Attorneys on Nonprofit Boards: Ethical Considerations
With attorneys on nonprofit boards, two ethical considerations can arise — confusion about their role on the board and the possibility that other board members will give extra weight to what they say because they are an attorney. Both the attorney and the nonprofit need to be aware of these ethical considerations and take steps to ensure clarity for all involved.
Here are some things to consider and actions to take when asking an attorney to serve on a nonprofit board.
Be clear about the ask
When it comes to an attorney’s role on the board, it must be clear whether they are acting as legal counsel for the organization and providing legal advice or acting in a personal capacity and providing a personal opinion as a board member.
Thus, nonprofits should have a clear goal in mind when asking an attorney to serve as a board member. If the reason for inviting an attorney to the board is to serve as legal counsel, discuss options for retaining them in that capacity rather than as a board member. If you are seeking the person’s presence on the board strictly in a personal capacity, state that clearly to the board and to the attorney. The attorney should, in turn, be clear with the nonprofit on their area of legal expertise and what role they are willing to take.

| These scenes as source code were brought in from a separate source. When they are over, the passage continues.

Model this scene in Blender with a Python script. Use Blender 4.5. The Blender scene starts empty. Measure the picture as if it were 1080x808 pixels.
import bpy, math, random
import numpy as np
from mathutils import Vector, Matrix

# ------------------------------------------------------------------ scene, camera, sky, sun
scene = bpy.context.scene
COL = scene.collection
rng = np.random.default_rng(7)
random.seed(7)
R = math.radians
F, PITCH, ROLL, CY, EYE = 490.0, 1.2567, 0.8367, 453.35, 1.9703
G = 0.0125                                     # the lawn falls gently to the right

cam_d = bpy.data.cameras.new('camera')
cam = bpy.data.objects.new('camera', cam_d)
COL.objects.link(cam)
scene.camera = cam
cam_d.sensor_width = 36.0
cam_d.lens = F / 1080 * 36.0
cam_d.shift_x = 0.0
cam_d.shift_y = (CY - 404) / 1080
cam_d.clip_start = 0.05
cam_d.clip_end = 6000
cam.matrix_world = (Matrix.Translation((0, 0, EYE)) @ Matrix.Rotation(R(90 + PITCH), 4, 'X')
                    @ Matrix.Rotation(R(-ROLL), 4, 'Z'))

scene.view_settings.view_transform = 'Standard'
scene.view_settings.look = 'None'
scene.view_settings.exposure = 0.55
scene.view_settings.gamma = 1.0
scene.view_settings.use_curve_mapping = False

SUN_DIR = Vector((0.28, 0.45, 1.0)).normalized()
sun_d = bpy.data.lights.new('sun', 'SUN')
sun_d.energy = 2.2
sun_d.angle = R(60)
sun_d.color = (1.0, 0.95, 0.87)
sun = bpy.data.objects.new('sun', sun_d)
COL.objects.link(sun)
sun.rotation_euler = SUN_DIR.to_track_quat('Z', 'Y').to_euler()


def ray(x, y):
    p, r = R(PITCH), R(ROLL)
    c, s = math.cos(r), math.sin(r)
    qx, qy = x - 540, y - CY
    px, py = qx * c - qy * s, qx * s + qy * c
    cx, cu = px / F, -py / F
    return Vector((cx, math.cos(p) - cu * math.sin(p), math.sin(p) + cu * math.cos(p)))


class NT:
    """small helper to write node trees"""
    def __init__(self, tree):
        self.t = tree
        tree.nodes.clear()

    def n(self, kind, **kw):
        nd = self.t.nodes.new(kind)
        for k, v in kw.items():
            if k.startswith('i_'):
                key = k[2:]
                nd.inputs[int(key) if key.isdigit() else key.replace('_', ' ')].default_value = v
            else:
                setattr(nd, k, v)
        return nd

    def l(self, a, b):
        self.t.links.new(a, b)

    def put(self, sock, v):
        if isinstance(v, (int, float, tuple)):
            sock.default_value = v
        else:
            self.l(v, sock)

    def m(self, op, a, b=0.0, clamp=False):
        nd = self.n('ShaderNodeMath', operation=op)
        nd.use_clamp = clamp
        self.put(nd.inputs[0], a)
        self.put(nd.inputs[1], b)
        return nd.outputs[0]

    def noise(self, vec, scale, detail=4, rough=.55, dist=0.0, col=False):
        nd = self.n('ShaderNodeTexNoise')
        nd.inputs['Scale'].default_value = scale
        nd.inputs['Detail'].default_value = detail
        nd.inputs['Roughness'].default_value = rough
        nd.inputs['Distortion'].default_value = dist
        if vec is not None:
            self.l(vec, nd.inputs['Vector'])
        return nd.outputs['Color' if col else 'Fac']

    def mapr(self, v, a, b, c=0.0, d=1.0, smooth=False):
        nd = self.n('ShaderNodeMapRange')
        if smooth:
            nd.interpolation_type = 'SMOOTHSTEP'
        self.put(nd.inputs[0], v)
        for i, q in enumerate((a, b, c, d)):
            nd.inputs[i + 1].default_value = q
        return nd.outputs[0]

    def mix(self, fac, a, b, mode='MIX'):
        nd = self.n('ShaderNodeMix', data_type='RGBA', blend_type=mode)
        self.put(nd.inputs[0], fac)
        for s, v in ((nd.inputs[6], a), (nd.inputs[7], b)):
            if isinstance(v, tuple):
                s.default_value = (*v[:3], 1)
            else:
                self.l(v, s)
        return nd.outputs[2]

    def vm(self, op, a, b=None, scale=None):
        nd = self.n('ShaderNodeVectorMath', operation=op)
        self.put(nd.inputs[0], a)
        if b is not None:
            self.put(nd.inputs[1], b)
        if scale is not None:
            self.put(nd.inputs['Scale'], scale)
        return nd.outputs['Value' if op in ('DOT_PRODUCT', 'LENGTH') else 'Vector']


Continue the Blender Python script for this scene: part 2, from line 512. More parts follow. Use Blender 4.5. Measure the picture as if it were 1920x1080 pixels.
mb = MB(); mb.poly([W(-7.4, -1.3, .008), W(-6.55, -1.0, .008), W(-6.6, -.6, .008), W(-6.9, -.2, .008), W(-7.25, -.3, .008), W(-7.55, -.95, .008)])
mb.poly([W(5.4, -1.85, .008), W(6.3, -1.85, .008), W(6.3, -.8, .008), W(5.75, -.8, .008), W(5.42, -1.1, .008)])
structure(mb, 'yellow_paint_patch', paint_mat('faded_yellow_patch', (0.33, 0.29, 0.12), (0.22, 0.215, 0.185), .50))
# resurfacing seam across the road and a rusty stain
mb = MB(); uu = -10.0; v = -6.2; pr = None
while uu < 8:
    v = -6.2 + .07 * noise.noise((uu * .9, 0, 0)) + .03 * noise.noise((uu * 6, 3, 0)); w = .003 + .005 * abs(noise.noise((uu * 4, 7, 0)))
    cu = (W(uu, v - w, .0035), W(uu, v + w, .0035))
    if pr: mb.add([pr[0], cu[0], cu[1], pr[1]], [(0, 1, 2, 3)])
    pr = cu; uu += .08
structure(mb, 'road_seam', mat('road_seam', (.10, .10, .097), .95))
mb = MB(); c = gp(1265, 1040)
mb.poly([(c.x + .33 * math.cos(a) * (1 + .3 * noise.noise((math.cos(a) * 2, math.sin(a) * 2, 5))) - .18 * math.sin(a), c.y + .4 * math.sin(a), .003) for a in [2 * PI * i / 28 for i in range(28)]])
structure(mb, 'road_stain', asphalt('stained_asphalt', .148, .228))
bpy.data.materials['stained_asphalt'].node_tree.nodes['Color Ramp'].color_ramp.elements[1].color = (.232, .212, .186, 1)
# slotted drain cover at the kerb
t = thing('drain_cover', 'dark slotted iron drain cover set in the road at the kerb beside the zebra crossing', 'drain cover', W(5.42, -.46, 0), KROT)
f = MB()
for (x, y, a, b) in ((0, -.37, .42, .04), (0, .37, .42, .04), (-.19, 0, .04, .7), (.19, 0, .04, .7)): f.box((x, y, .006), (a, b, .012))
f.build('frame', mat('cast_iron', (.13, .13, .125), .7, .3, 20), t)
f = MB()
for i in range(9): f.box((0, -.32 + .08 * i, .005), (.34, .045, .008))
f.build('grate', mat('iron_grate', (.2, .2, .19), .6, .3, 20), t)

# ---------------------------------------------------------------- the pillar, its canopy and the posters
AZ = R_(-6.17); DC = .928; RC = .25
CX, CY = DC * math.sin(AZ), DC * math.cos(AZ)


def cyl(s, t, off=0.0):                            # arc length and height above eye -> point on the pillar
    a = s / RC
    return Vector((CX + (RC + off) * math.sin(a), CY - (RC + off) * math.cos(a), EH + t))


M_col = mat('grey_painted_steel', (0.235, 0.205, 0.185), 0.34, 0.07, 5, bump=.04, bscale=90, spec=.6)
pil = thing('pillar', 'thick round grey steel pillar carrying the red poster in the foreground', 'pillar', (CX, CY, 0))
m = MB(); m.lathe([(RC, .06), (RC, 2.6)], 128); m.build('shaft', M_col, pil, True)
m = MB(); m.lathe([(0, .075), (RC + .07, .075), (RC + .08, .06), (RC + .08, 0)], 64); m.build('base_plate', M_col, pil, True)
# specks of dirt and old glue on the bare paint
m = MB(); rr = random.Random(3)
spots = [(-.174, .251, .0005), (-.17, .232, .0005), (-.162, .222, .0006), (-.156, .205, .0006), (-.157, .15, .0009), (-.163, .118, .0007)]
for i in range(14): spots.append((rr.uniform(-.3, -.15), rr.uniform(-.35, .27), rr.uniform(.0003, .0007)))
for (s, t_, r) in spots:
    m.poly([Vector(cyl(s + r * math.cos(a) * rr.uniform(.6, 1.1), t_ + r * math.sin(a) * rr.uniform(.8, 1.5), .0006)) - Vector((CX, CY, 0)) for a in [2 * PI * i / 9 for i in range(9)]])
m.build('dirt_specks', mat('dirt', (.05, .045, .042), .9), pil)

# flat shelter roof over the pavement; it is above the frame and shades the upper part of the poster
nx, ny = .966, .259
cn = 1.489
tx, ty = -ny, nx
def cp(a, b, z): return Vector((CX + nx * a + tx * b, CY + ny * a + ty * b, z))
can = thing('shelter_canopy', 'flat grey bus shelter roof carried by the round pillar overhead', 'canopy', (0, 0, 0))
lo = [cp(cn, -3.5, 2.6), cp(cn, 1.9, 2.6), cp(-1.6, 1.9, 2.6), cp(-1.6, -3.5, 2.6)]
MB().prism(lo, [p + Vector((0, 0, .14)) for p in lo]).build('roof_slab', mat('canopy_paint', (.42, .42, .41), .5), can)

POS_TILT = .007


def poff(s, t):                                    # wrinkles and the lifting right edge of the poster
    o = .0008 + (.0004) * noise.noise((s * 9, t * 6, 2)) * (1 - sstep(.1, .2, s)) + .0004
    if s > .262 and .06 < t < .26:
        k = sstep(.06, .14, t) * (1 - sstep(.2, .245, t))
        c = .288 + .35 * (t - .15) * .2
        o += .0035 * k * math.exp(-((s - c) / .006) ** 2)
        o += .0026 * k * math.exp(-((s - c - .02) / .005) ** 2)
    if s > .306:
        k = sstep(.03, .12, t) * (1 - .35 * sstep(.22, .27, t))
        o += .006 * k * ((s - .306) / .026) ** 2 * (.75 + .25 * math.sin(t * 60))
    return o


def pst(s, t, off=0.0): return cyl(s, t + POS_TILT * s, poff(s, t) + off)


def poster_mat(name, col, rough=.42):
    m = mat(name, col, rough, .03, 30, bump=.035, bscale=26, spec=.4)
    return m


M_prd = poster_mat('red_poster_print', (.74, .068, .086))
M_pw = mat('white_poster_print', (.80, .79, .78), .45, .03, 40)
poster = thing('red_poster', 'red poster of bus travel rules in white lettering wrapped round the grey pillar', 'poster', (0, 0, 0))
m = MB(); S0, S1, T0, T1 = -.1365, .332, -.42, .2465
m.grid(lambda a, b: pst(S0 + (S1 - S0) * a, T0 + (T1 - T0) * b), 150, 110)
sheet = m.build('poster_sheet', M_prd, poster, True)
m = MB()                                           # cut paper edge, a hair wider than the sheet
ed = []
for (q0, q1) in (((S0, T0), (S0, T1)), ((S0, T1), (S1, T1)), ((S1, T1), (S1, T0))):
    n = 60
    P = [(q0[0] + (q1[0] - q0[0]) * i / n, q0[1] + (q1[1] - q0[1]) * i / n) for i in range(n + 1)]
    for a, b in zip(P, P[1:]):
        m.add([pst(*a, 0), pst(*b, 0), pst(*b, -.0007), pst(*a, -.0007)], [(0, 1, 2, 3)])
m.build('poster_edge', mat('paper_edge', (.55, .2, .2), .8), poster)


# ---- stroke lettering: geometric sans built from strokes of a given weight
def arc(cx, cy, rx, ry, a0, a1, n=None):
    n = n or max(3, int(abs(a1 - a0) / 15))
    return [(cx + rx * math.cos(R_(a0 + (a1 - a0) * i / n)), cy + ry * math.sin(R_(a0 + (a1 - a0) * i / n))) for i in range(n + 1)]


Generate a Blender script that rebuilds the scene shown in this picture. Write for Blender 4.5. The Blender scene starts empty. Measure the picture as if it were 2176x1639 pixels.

In general, it is a best practice that attorneys serving as legal counsel for an organization do not also serve as a board member. Serving in a singular role that is clearly defined for all other board members helps protect the attorney and the nonprofit.
If the attorney’s role on the board isn’t clear to everyone, it can create a potential conflict of interest for the organization or the attorney and lead to questions about what information may or may not be covered by attorney-client privilege. The Rules of Professional Conduct for attorneys in Oklahoma, and specifically rules on conflict of interest, can be reviewed at 5 O.S. § 1.7. Comment 35 to Section 1.7 highlights that an attorney should determine if the role of board member and legal counsel to the organization causes a conflict. Where the dual role of legal counsel and board member compromise the attorney’s independent professional judgment, the attorney should either resign from the board or as legal counsel.
Understand their scope of expertise
Sometimes, people put greater weight on what an attorney says because of their profession. However, when serving in a personal capacity as a board member, their opinion should not be considered as that of legal counsel to the organization.
Attorneys typically have a specific area of practice, and most do not specialize in nonprofit legal matters and compliance. When inviting an attorney to serve on your board, it’s important that all board members understand their area of expertise and in what capacity the attorney is serving.
Know the limits of D&O insurance
If the actions of an attorney sitting on the board are viewed as those of legal counsel, the director’s and officer’s (D&O) insurance policy held by the organization may not cover it. At the same time, the attorney’s malpractice insurance may not cover actions taken as part of a nonprofit board. Attorneys should understand the potential liability involved and ensure their professional liability insurance covers any gaps.
Document things for clarity
If a legal matter is being discussed, the attorney should make clear to all involved if they are speaking as legal counsel or in a personal capacity as a board member. Even if it feels repetitive to regularly state their position, it will help board members understand and properly interpret any opinion or advice. This should be documented in the meeting minutes for clarity and future reference.
Many attorneys serve on nonprofit boards and provide significant value to the organization. The key is to ensure clarity for everyone involved by being clear about the role the attorney is asked to fill, understanding their scope of legal expertise, knowing the limits of insurance coverage, and documenting things for clarity.